--- START Data segment ---

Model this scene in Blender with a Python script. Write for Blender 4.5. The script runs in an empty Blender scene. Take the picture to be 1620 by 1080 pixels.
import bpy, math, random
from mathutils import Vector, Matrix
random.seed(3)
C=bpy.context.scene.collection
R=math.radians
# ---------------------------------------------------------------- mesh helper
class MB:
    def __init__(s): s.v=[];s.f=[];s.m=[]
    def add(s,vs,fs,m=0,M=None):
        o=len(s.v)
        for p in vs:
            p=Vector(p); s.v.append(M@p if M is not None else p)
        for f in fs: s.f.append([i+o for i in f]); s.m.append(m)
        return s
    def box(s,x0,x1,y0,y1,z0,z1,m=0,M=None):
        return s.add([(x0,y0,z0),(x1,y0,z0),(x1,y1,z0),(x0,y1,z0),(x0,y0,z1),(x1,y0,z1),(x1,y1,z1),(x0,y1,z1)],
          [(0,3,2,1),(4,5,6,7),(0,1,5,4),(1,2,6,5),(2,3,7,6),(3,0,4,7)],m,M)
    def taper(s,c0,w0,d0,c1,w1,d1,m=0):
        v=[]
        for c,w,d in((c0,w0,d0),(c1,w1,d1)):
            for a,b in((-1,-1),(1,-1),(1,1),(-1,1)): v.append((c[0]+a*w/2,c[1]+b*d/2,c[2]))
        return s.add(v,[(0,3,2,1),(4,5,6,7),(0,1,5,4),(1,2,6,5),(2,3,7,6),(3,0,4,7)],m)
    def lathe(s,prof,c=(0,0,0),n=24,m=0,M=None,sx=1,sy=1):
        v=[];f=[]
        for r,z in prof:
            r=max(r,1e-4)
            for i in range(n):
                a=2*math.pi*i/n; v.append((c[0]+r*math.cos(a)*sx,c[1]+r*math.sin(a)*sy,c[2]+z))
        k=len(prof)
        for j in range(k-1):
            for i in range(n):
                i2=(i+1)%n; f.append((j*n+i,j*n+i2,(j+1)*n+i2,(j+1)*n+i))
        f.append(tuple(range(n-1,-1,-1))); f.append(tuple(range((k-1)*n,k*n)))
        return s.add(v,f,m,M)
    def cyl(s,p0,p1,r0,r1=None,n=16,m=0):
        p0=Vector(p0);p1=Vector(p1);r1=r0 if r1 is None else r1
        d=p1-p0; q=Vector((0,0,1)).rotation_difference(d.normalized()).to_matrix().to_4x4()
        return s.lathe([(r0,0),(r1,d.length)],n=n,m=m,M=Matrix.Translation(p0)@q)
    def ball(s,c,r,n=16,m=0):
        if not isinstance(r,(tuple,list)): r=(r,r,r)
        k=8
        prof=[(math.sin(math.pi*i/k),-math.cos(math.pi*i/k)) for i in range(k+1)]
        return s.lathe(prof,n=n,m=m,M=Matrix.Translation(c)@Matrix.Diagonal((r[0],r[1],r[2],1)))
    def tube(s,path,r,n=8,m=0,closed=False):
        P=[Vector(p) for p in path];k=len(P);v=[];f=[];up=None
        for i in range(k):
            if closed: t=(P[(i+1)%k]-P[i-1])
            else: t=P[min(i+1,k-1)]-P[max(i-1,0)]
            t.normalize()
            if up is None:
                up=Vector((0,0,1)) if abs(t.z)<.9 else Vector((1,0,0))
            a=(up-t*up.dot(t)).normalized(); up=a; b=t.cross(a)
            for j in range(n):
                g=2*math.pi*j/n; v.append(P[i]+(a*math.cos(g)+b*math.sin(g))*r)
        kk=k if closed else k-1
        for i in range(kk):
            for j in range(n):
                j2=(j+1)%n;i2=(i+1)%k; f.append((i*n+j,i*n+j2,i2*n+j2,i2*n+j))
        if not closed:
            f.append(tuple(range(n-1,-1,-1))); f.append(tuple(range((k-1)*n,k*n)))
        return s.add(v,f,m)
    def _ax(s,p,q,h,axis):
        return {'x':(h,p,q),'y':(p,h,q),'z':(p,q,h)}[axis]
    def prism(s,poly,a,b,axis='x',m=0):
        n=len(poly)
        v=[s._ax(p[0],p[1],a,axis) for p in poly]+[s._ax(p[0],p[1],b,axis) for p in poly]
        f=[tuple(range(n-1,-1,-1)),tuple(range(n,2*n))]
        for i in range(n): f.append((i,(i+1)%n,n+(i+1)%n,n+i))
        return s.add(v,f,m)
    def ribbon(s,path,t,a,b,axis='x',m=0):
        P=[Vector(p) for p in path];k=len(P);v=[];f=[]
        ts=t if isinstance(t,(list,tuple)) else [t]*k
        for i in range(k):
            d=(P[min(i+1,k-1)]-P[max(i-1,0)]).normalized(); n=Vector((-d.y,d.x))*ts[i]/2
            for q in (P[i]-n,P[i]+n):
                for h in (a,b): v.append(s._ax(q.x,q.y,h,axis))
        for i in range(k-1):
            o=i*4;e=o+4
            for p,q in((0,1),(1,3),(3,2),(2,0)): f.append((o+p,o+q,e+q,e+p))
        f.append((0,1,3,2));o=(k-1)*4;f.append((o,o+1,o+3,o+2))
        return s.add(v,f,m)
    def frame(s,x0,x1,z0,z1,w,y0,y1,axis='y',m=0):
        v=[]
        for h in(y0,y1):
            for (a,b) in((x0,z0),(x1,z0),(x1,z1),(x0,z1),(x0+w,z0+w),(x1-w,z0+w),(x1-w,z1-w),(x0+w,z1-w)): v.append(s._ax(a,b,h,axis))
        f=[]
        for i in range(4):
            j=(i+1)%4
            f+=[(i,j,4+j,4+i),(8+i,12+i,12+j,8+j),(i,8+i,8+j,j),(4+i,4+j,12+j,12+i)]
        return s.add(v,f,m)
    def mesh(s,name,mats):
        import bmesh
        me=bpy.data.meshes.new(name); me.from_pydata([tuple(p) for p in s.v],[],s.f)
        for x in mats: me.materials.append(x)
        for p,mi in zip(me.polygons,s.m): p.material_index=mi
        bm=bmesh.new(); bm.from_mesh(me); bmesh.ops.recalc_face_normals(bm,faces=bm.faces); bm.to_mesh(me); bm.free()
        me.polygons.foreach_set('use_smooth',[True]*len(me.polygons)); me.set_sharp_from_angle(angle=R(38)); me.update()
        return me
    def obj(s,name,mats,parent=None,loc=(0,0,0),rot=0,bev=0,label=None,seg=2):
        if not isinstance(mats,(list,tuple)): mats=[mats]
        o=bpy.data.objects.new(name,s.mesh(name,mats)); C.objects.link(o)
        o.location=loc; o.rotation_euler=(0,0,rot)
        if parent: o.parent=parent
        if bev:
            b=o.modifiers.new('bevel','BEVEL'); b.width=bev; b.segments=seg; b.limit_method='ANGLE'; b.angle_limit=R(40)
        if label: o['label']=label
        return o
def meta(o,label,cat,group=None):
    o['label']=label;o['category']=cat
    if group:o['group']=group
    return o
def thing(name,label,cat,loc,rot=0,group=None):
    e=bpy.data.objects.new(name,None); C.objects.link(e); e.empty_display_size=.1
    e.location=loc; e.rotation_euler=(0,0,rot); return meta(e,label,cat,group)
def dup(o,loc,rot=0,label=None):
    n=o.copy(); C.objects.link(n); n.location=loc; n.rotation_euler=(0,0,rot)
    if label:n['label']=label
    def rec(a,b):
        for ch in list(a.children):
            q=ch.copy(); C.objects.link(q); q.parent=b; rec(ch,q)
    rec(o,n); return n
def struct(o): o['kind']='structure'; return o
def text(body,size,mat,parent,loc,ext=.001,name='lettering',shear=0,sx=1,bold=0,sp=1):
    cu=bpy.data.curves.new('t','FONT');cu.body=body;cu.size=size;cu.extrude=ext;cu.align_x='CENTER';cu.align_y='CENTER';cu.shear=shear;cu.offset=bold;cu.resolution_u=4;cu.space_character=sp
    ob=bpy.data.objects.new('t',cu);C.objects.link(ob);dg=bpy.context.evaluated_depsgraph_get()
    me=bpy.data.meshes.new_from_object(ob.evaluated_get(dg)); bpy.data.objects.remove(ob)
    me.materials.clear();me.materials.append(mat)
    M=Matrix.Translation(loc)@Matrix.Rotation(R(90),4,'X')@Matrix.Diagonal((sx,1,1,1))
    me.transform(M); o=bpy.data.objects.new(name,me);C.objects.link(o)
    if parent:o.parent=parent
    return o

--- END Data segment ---

§ Exercise goal: Copy out every line of the data that includes "scene".

§ Output for this exercise:
Model this scene in Blender with a Python script. Write for Blender 4.5. The script runs in an empty Blender scene. Take the picture to be 1620 by 1080 pixels.
C=bpy.context.scene.collection